Before implementing troves of BIM software types, contractors must ask themselves what role they play in the grander scheme. Improved collaboration is at the top of the list of BIM’s benefits, but to capitalize on this, general contractors need to both understand what their responsibilities are during the BIM process and get architects, engineers and trade contractors on board. “Authoring software is generally what [management] wants you to go buy first, but ask your team first: ‘Should we really be building these models in the first place?'"
It's a matter of whose ball the court is in at various stages of the building process, he continued. Architects and engineers typically use BIM in the authoring phase prior to contract approvals; general contractors provide models for any service they are self-performing, such as laying concrete; and trade contractors produce shop drawings for fabrication. These stakeholders are frequently passing files back and forth, and “the GC is generally responsible for the coordination,” Crosby said. This entails pulling all the files together into a federated model as well as running clash detection analysis.
“The idea is we want to have a model and set of drawings that perfectly match," he said. "You could overlay them and they are dead-on because someone is checking the model."
Setting up a BIM process
BIM is often touted as a “be-all, end-all” solution to eliminate miscommunication, construction errors and other project setbacks. But risks are still very much present, especially when a digital workflow is relatively new for the stakeholders involved. For this reason, Crosby emphasized the importance of a conversation around process.
General contractors need to designate someone to check the models coming in from the design team and trades to make sure the right information and level of detail is provided, the BIM director said. That person should also ensure that any changes scribbled onto drawings are reflected in the digital model, because BIM loses its value altogether when these documents diverge, he added. The last thing a GC wants is to hear that trades have fabricated from a model that had not yet been updated with the latest revisions.
Crosby hesitates to call BIM a “single source of truth” based on the number of contributors involved in the production of a federated model. While that model ends up being the central hub for finding project information, “your source of truth really ends up being … the person contractually responsible for providing that information,” he said. When moving between files, GCs need to be very careful that the files they upload from architects, engineers and trade contractors are unedited so that any flaws within are traced to the original source.
Developing use cases
Far from an out-of-the-box technology, BIM requires careful coordination between a host of plug-ins and functions. It never hurts for GCs to practice this coordination with small-scale case studies, according to Crosby. “Build a dog house. Build a tree fort,” he said. “Use it in some situation before everything’s on the line in a project.”
Once teams are deploying BIM on a larger scale, they can continue experimenting with emerging technologies like augmented reality and virtual reality.
AR is the end goal, Crosby said, allowing multiple individuals to walk through a project site while viewing and interacting with the BIM model. But so far, it’s only been demonstrated as a “test case,” he said. VR is a stepping stone to get there, and a highly impractical one at that. “VR is not ever going to be usable in the field because you can’t put a blindfold on somebody and tell them to walk around on a construction site,” Crosby said.

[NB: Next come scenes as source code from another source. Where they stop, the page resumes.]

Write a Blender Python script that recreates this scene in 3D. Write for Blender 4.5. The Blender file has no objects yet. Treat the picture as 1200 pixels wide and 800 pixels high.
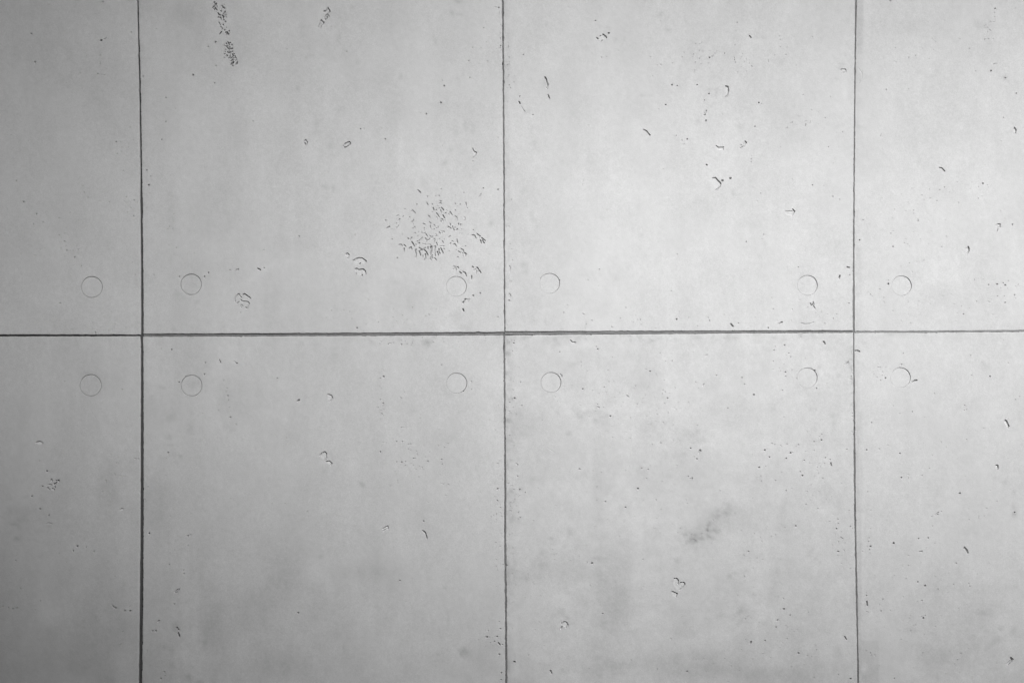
import bpy, math, random
import numpy as np
from mathutils import Vector

# ------------------------------------------------------------------ scene, camera, light
scene = bpy.context.scene
S = 0.0025            # metres per wall unit (one wall unit is 2.5 mm)
ZC = 1.5              # height of the wall unit row 400
def WX(u): return (u - 600.0) * S
def WZ(v): return ZC + (400.0 - v) * S

cam_data = bpy.data.cameras.new("camera")
cam_data.lens = 50.0
cam_data.sensor_width = 36.0
cam_data.clip_start = 0.05
cam_data.clip_end = 1000.0
cam = bpy.data.objects.new("camera", cam_data)
cam.location = (0.0, -4.1667, ZC)
cam.rotation_euler = (math.radians(90), 0, 0)
scene.collection.objects.link(cam)
scene.camera = cam

SUN_AZ = 17.7         # degrees to the right of the wall's normal
SUN_EL = 32.6
SUN_ANGLE = 22.2
SUN_STRENGTH = 1.5
SKY_STRENGTH = 0.05
EXPOSURE = 1.98
world = bpy.data.worlds.new("World")
scene.world = world
world.use_nodes = True
nt = world.node_tree
nt.nodes.clear()
out = nt.nodes.new("ShaderNodeOutputWorld")
bg = nt.nodes.new("ShaderNodeBackground")
sky = nt.nodes.new("ShaderNodeTexSky")
sky.sky_type = 'NISHITA'
sky.sun_disc = False
sky.sun_elevation = math.radians(SUN_EL)
sky.sun_rotation = math.radians(180.0 - SUN_AZ)
bw = nt.nodes.new("ShaderNodeRGBToBW")      # overcast, colourless sky
bg.inputs[1].default_value = SKY_STRENGTH
nt.links.new(sky.outputs[0], bw.inputs[0])
nt.links.new(bw.outputs[0], bg.inputs[0])
nt.links.new(bg.outputs[0], out.inputs[0])

sun_data = bpy.data.lights.new("sun", 'SUN')
sun_data.energy = SUN_STRENGTH
sun_data.angle = math.radians(SUN_ANGLE)
sun_data.color = (1.0, 1.0, 1.0)
sun = bpy.data.objects.new("sun", sun_data)
az, el = math.radians(SUN_AZ), math.radians(SUN_EL)
to_sun = Vector((math.cos(el) * math.sin(az), -math.cos(el) * math.cos(az), math.sin(el)))
sun.rotation_euler = to_sun.to_track_quat('Z', 'Y').to_euler()
sun.location = to_sun * 30
scene.collection.objects.link(sun)

scene.view_settings.view_transform = 'Standard'
scene.view_settings.look = 'None'
scene.view_settings.exposure = EXPOSURE
scene.view_settings.gamma = 1.0
scene.view_settings.use_curve_mapping = False
scene.cycles.max_bounces = 6
scene.cycles.use_denoising = True
scene.cycles.denoising_prefilter = 'ACCURATE'

# ------------------------------------------------------------------ helpers
rng = np.random.default_rng(11)

def smooth(t):
    t = np.clip(t, 0, 1)
    return t * t * (3 - 2 * t)

def value_noise(u, v, su, sv, seed):
    """smooth value noise at arrays u, v with cell size su x sv"""
    g = np.random.default_rng(seed).random((257, 257)).astype(np.float32) * 2 - 1
    a = u / su + 1000.0; b = v / sv + 1000.0
    i = np.floor(a).astype(int); j = np.floor(b).astype(int)
    fa = smooth(a - i); fb = smooth(b - j)
    i0 = i % 257; i1 = (i + 1) % 257; j0 = j % 257; j1 = (j + 1) % 257
    return ((g[j0, i0] * (1 - fa) + g[j0, i1] * fa) * (1 - fb)
            + (g[j1, i0] * (1 - fa) + g[j1, i1] * fa) * fb)

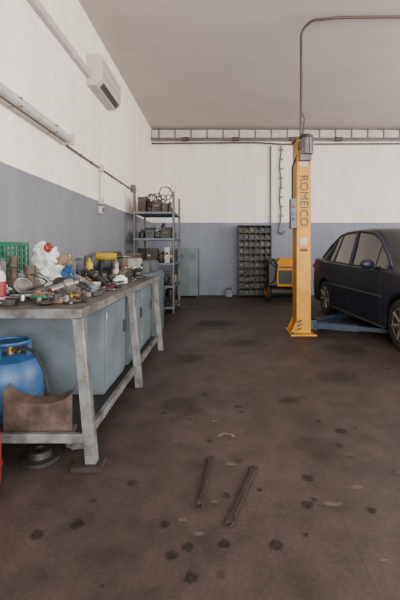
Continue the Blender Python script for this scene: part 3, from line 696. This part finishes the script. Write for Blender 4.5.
for s_ in (-1, 1):
    b.tube([P(u, 8, s_) for u in rng(1.25, 3.82, 26)], 0.022, 'paint', 8)
    b.tube([P(u, 7, s_, 0.004) for u in rng(1.3, 3.55, 20)], 0.011, 'black', 6)
    b.tube([P(u, 8, s_, 0.004, 0) - Vector((0, 0, 0.024)) for u in rng(1.55, 3.4, 22)], 0.008, 'black', 6)
    for (ua, ub, r) in ((2.42, 2.50, 0.034), (3.16, 3.10, 0.018), (3.50, 3.38, 0.036), (1.62, 1.68, 0.010)):
        b.tube([P(ua+(ub-ua)*t, 7, s_, 0.0, t) for t in (0, .33, .66, 1)], r, 'paint' if r > 0.02 else 'black', 6)
    for u0 in (1.38, 2.42, 3.36):
        pts = []
        for j in (3, 4, 5, 6, 7):
            uu = u0 if not (u0 > 3 and j < 6) else u0-0.18
            pts.append(P(uu, j, s_, 0.0005))
        b.tube(pts, 0.004, 'black', 5)
    b.tube([P(u, 5, s_, 0.006) - Vector((0, 0, 0.12)) for u in rng(1.33, 3.1, 12)], 0.018, 'black', 6)
    b.tube([P(u, 3, s_, 0.002) for u in rng(1.3, 3.1, 12)], 0.02, 'black', 6)
    for u0 in (2.18, 3.02): b.beam(P(u0, 6, s_, 0.014)-Vector((0, 0, .06)), P(u0+0.16, 6, s_, 0.014)-Vector((0, 0, .06)), 0.02, 0.03, 'black')
    q = P(1.62, 7, s_, 0.11)+Vector((0, 0, 0.05)); b.ball(q, (0.10, 0.06, 0.065), 'paint', (0, 0, yaw)); b.beam(P(1.62, 7, s_, -0.02)+Vector((0, 0, .01)), q, 0.05, 0.03, 'black')
    b.ball(T(0.14, s_*0.60, 0.63), (0.17, 0.08, 0.07), 'lens'); b.ball(T(4.40, s_*0.62, 0.88), (0.17, 0.06, 0.09), 'lamp'); b.ball(T(0.75, s_*0.855, 0.70), (0.01, 0.03, 0.015), 'orange', sub=2)
    for ua in (UF, UR):
        c = T(ua, s_*0.745, WR+0.002); rot = (0, s_*math.pi/2, yaw)
        tyre = [(0.20, -0.09), (0.26, -0.098), (0.30, -0.09), (WR, -0.065), (WR, 0.065), (0.30, 0.09), (0.26, 0.098), (0.20, 0.09)]
        b.lathe(tyre, c, 'rubber', 36, rot)
        b.lathe([(0.205, 0.088), (0.20, 0.095), (0.19, 0.07), (0.17, 0.05), (0.0, 0.05)], c, 'dsteel', 36, rot)
        Rm = Euler(rot).to_matrix()
        b.lathe([(0.055, 0.05), (0.055, 0.085), (0.03, 0.09), (0, 0.09)], c, 'steel', 20, rot)
        for k in range(7):
            a = k*2*math.pi/7; p0 = c+Rm @ Vector((0.04*math.cos(a), 0.04*math.sin(a), 0.078)); p1 = c+Rm @ Vector((0.195*math.cos(a), 0.195*math.sin(a), 0.085))
            b.tube([p0, p1], [0.024, 0.03], 'steel', 6)
        b.torus(c+Rm @ Vector((0, 0, 0.085)), 0.198, 0.010, 'steel', rot, 36)
b.tube([T(-0.02, -0.6, .45), T(-0.05, -0.3, .45), T(-0.06, 0, .45), T(-0.05, 0.3, .45), T(-0.02, .6, .45)], 0.07, 'paint', 10)
b.tube([T(4.46, -0.62, .50), T(4.49, -0.3, .50), T(4.50, 0, .50), T(4.49, 0.3, .50), T(4.46, .62, .50)], 0.08, 'paint', 10)
b.beam(T(-0.015, -0.28, .62), T(-0.015, .28, .62), 0.03, 0.07, 'black'); b.beam(T(-0.13, -0.25, .44), T(-0.13, .25, .44), 0.01, 0.10, 'white'); b.beam(T(4.50, -0.25, .80), T(4.50, .25, .80), 0.06, 0.1, 'white')
car = b.finish(ang=30)

# ------------------------------------------------------------ floor marks
def decal(name, blobs, mat):
    bm = bmesh.new(); al = bm.verts.layers.float.new('alpha')
    zz = 0.0015
    for (cx, cy, outline, a) in blobs:
        rings = []
        for (k, aa) in ((0.6, a), (0.85, a*0.45), (1.05, 0.0)):
            ring = []
            for (x, y) in outline:
                v = bm.verts.new((cx+(x-cx)*k, cy+(y-cy)*k, zz)); v[al] = aa; ring.append(v)
            rings.append(ring)
        v0 = bm.verts.new((cx, cy, zz)); v0[al] = a; n = len(outline)
        for i in range(n):
            bm.faces.new((v0, rings[0][i], rings[0][(i+1) % n]))
            for q in (0, 1): bm.faces.new((rings[q][i], rings[q+1][i], rings[q+1][(i+1) % n], rings[q][(i+1) % n]))
        zz += 0.00002
    me = bpy.data.meshes.new(name); bm.to_mesh(me); bm.free(); me.materials.append(M[mat])
    ob = bpy.data.objects.new(name, me); scene.collection.objects.link(ob); return ob
def blob(cx, cy, r, a, asp=1.0, wob=0.35):
    ph = R.uniform(0, 50); out = []
    for i in range(28):
        t = 2*math.pi*i/28; q = r*(1+wob*noise.noise(Vector((math.cos(t)*1.2+ph, math.sin(t)*1.2, ph)))); out.append((cx+q*math.cos(t)*asp, cy+q*math.sin(t)))
    return (cx, cy, out, a)
st = []
for (cx, cy, r, a) in [(-0.24, 1.66, .028, .55), (-0.19, 1.49, .03, .55), (-0.13, 1.535, .028, .5), (-0.105, 1.39, .03, .55), (0.02, 1.55, .03, .55), (0.228, 1.545, .034, .6), (0.41, 1.79, .032, .6), (0.46, 2.0, .036, .6), (0.80, 2.52, .045, .6), (-0.62, 1.66, .035, .5), (-0.77, 1.6, .035, .45), (0.56, 3.04, .09, .3), (-0.1, 6.2, .32, .5), (0.3, 4.9, .25, .25), (-0.35, 4.2, .2, .25), (1.1, 3.6, .25, .2), (0.2, 1.9, .016, .5), (0.36, 1.6, .016, .5), (0.7, 1.75, .025, .5), (-0.45, 1.95, .03, .35), (1.5, 4.6, .3, .3), (-0.3, 2.9, .18, .25), (0.6, 2.3, .16, .2)]:
    st.append(blob(cx, cy, r, a))
for k in range(120):
    y = R.uniform(1.3, 9); x = R.uniform(-0.65, 2.4); st.append(blob(x, y, R.uniform(0.008, 0.028)*(1+y*0.1), R.uniform(0.2, 0.5)))
decal('floor_oil_stains', st, 'stain')
pl = [blob(0.04+0.05*math.cos(t), 2.42+0.05*math.sin(t), 0.014, 0.8) for t in (0.3, 0.7, 1.1, 1.5, 1.9, 2.3, 2.7)]
for k in range(26): pl.append(blob(R.uniform(-0.6, 1.6), R.uniform(1.3, 4.5), R.uniform(0.006, 0.02), 0.4, R.uniform(0.6, 3)))
decal('floor_pale_scuffs', pl, 'pale').location.z = 0.0045
def floor_spanner(p0, p1):
    p0 = Vector(p0); p1 = Vector(p1); d = p1-p0; c = (p0+p1)/2
    b = B('rusty_wrench'); wrench(b, c.x, c.y, 0.006, math.atan2(d.y, d.x), d.length, 'dust', 0.008, True); b.finish(0.003)
floor_spanner((0.18, 2.06), (0.045, 1.67)); floor_spanner((-0.054, 2.16), (-0.092, 1.79))

# ------------------------------------------------------------ lights
def area(name, loc, rot, sx, sy, p, col):
    l = bpy.data.lights.new(name, 'AREA'); l.shape = 'RECTANGLE'; l.size = sx; l.size_y = sy; l.energy = p; l.color = col
    o = bpy.data.objects.new(name, l); o.location = loc; o.rotation_euler = rot; scene.collection.objects.link(o); return o
area('garage_door_daylight', (2.15, YF-0.3, 1.95), (math.radians(90), 0, 0), 6.8, 3.8, 1200, (1.0, 0.965, 0.92))
area('window_daylight', (XR-0.05, 2.5, 2.55), (0, math.radians(90), 0), 2.3, 10.0, 1200, (1.0, 0.95, 0.89))
w = bpy.data.worlds.new('sky'); scene.world = w; w.use_nodes = True
w.node_tree.nodes['Background'].inputs[0].default_value = (0.85, 0.92, 1, 1); w.node_tree.nodes['Background'].inputs[1].default_value = 2.0

cam = bpy.data.cameras.new('camera'); co = bpy.data.objects.new('camera', cam); scene.collection.objects.link(co)
co.location = (0, 0, 1.2); co.rotation_euler = (math.radians(90), 0, 0)
cam.sensor_width = 36; cam.sensor_fit = 'AUTO'; cam.lens = 22.8; cam.shift_x = -20/600; cam.shift_y = -50/600; cam.clip_start = 0.05
scene.camera = co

These technologies have a way to go before they can integrate with BIM in a user-friendly and practical way, but technology vendors are moving in the right direction, according to Crosby. He noted IrisVR’s beta integration between its design review platform Prospect and Autodesk’s Navisworks, which allows contractors to review 3D models from each discipline involved in a project.
“Augmented is the future,” Crosby said, and contractors can prepare for the roll-out by starting to get familiar with and invest in goggles, plug-ins, specs and other tech toys on the market.